30-hour offer 'taking places away' from poorer children, claim providers

Joe Lepper
Friday, April 27, 2018

The government's 30-hour free childcare offer for working families is driving out disadvantaged children from nurseries, a survey of early years providers suggests.

The National Association of Head Teachers (NAHT) found that 24 per cent of 425 providers surveyed believe that the offer is displacing more disadvantaged three and four year olds who are only entitled to 15 hours of free childcare.

The 30 hours offer, which was introduced in September, is only available to working parents of three- to four-year olds where neither earns more than £100,000 a year.

Around thee quarters (78 per cent) of providers told the NAHT that 10 per cent or less of children accessing the 30 hours are low income families entitled to free school meals.

"As a policy targeted at working families this is perhaps not surprising. However, it is of concern that almost a quarter of respondents felt that the 30 hours offer had displaced more disadvantaged three and four year olds only entitled to the 15 hour of free childcare in their setting," states a NAHT report on the survey's findings.

NAHT general secretary Paul Whiteman added: "Help is not reaching the families that most need it, and children from the most disadvantaged backgrounds could risk being pushed aside."

The survey also found that only a fifth of providers believe the funding to provide the 30-hour offer is sufficient to cover their costs.

More than two thirds (70 per cent) said they are having to divert funding from another part of the setting to offer the additional hours, 16 per cent are charging parents for some extras related to childcare and 18 per cent are charging parents a higher rate for additional hours.

The survey also revealed that 77 per cent of providers are delivering the 30 hour offer.

The most common reason for not delivering the offer was concern over funding, which was cited by 47 per cent of respondents. Insufficient demand from parents was cited by 36 per cent of providers, who are not delivering it.

Despite the concerns, 87 per cent of providers say they are likely to continue to offer the additional hours.

NAHT is calling on the government to review funding rates and the impact of the 30 hour provision on children who are excluded.
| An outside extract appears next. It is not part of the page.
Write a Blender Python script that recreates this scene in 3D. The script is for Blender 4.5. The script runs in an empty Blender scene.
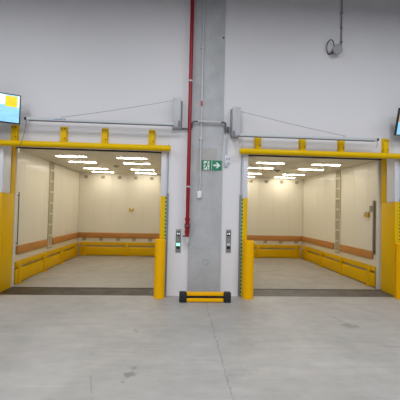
import bpy, bmesh, math, random
from mathutils import Vector, Matrix

random.seed(4)
scene = bpy.context.scene
COL = scene.collection

# ------------------------------------------------------------------ camera
yaw, pitch, roll = math.radians(3.535), math.radians(1.704), math.radians(1.270)
Fv = Vector((math.sin(yaw) * math.cos(pitch), math.cos(yaw) * math.cos(pitch), math.sin(pitch)))
R0 = Vector((math.cos(yaw), -math.sin(yaw), 0))
U0 = R0.cross(Fv)
Rv = R0 * math.cos(roll) + U0 * math.sin(roll)
Uv = -R0 * math.sin(roll) + U0 * math.cos(roll)
cam_data = bpy.data.cameras.new('camera')
cam = bpy.data.objects.new('camera', cam_data)
COL.objects.link(cam)
cam.matrix_world = Matrix((
    (Rv.x, Uv.x, -Fv.x, 0.0),
    (Rv.y, Uv.y, -Fv.y, -6.2),
    (Rv.z, Uv.z, -Fv.z, 1.5815),
    (0, 0, 0, 1)))
cam_data.sensor_width = 36.0
cam_data.lens = 36.0 * 335.0 / 400.0
cam_data.clip_start = 0.05
scene.camera = cam

# ------------------------------------------------------------------ world and lights
world = bpy.data.worlds.new('hall_ambient')
scene.world = world
world.use_nodes = True
bgn = world.node_tree.nodes['Background']
bgn.inputs[0].default_value = (0.86, 0.9, 1.0, 1)
bgn.inputs[1].default_value = 0.07


def hall_lamp(x, y, z, power, sx=0.5, sy=1.5):
    l = bpy.data.lights.new('hall_high_bay_lamp', 'AREA')
    l.shape = 'RECTANGLE'
    l.size, l.size_y = sx, sy
    l.energy = power
    l.color = (0.95, 0.97, 1.0)
    o = bpy.data.objects.new('hall_high_bay_lamp', l)
    o.location = (x, y, z)
    COL.objects.link(o)


for lx in (-7.0, -3.5, 0.0, 3.5, 7.0):
    hall_lamp(lx, -3.2, 5.55, 56)
    hall_lamp(lx, -7.4, 5.55, 100)
    hall_lamp(lx, -11.6, 5.55, 100)

vs = scene.view_settings
vs.view_transform = 'Standard'
vs.look = 'None'
vs.gamma = 1.0
vs.use_curve_mapping = False
vs.exposure = 0.0
scene.cycles.use_denoising = True


# ------------------------------------------------------------------ materials
def lin(c):
    return c / 12.92 if c <= 0.04045 else ((c + 0.055) / 1.055) ** 2.4


def rgb(r, g, b):
    return (lin(r / 255), lin(g / 255), lin(b / 255), 1.0)


MATS = {}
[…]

Roy Perry, the Local Government Association's children and young people board vice-chair, said the findings back up concerns from councils over a lack of funding for the 30 hours offer.

"This report reaffirms concerns councils have had that the funding behind the scheme is not enough to secure this provision for everyone who wants it," he said.

"We have previously warned about the impact on quality, with a risk that insufficient funding will lead providers to employ less qualified staff or struggle to provide enough support for children with additional needs or disabilities.

"As we approach the end of the scheme's first full year, the government needs to carefully evaluate and learn from the experiences of local areas to ensure that there is no reduction in the quality of early education and care provided.

"Councils need to have both adequate funding and sufficient local flexibility to work with their providers to ensure that all families have access to high quality care that meets their needs."

Earlier this month, a study by the Family and Childcare Trust found that single parents and families on low incomes gain the least under the government's 30 hours initiative, while couples and middle and high earners benefit the most.

Last month, the All-Party Parliamentary Group on fit and healthy children called for the 30 hour offer to be available to all children.

The group of peers and MPs said the move is vital to tackling social and economic inequalities.

A Department for Education spokesperson said: "Couples need to earn just over £13,000 a year and lone parents £6,515, to be eligible for 30 hours of free childcare. Those who aren't eligible can access a range of other benefits - for example parents who are working a few hours a week may be eligible to claim back 85 per cent of their childcare costs through Universal Credit."